Saturday, July 30, 2011

07/30/2011 - Bayou Zeast

Launch: Mobile County River Delta (formerly Dead Lake Marina). Exit 22 on I-65, then follow the signs for 4 miles. The Mobile County River Delta and Welcome Center is currently undergoing a massive 1.6 million dollar improvement project so watch out for construction.
Launch Cost: $3.00 (Office opens at 6:00 am and closes at 4:00 pm.) Outside of those hours, go the the guard shack. Must have boat launch pass displayed in vehicle.
Destination: Explore Bayou Zeast. There are no public launches nearby so it requires a 9 mile paddle just to get to it.
Trip Rating: Difficult. Long distance. Open waters. Potential for strong current and large waves.
Distance: 30 miles (round trip).
Paddle time: 10 hours at a leisurely pace.
Weather: Fog in the morning, then mostly sunny. High about 90, very little wind. Tiding coming in. Current about 1/2 mph or less.
GPS Track: To view or download the GPS track of this trip, Click Here.

Header image is a photomerge showing the Dolly Parton bridge. A work crew is putting together a replacement bridge for a railroad trestle about 7 miles downstream.

1) Conditions at the start of this morning's paddle - hot, armpit drenching humidity, and steamy hot. Glasses kept fogging up.

2) A foggy sunrise. It didn't take long for the fog to burn off.

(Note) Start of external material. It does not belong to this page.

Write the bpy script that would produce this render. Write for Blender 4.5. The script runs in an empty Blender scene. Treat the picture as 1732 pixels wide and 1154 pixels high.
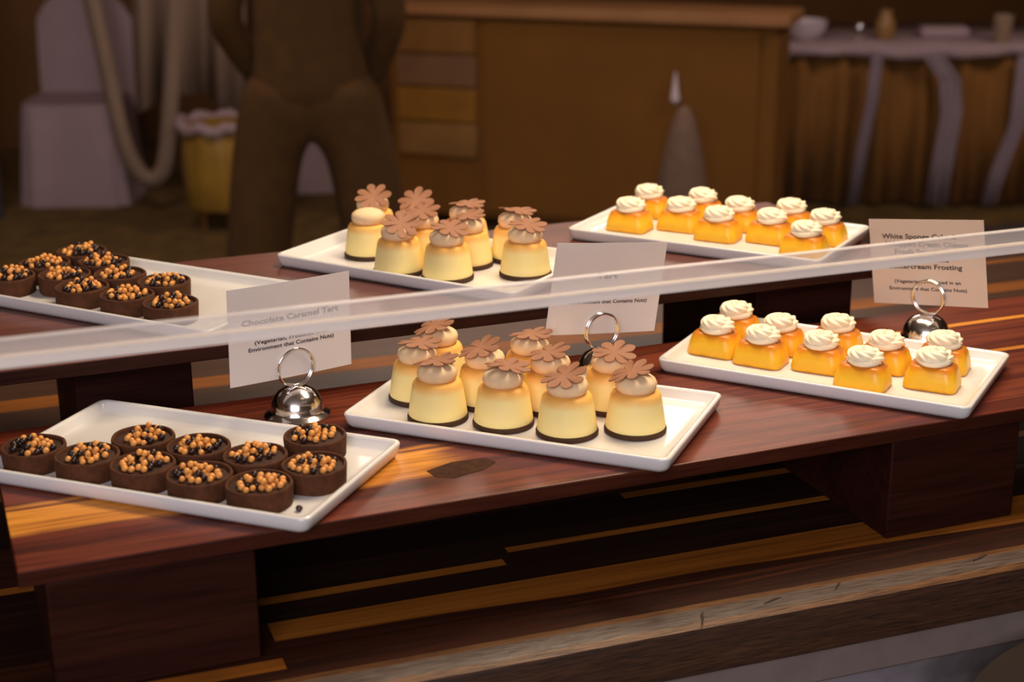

3) Mobile River had minimal current and almost no wind. The I-65 bridge can be seen over the trees on the horizon.

4) The I-65 bridge over Mobile River is widely known as the Dolly Parton Bridge. Its true name which most people don't know is the General W.K. Wilson Jr. Bridge. The entrance to Bayou Zeast is about 1-1/4 miles north of this bridge on the right hand side (east side).

5) Bayou Zeast is wide to begin with and it seems to go on forever.

6) Further upstream Bayou Zeast begins to narrow.

7) Almost all the area along Bayou Zeast is a low elevation fresh water cypress swamp. Had the water been 3 foot higher, it would have been possible to paddle just about anywhere.

8) There are a couple dozen trees of respectable size in upper Bayou Zeast.

9) It is unbelievably quiet in Bayou Zeast - almost no boats today. It is a rather odd feeling when you paddle by a tree and something goes scurrying up the tree sounding like a squirrel. Instead of seeing a squirrel, you look up only to see a spider with 4 inch legs staring at you from about eye level.

10) It is a tree frog (pun intended).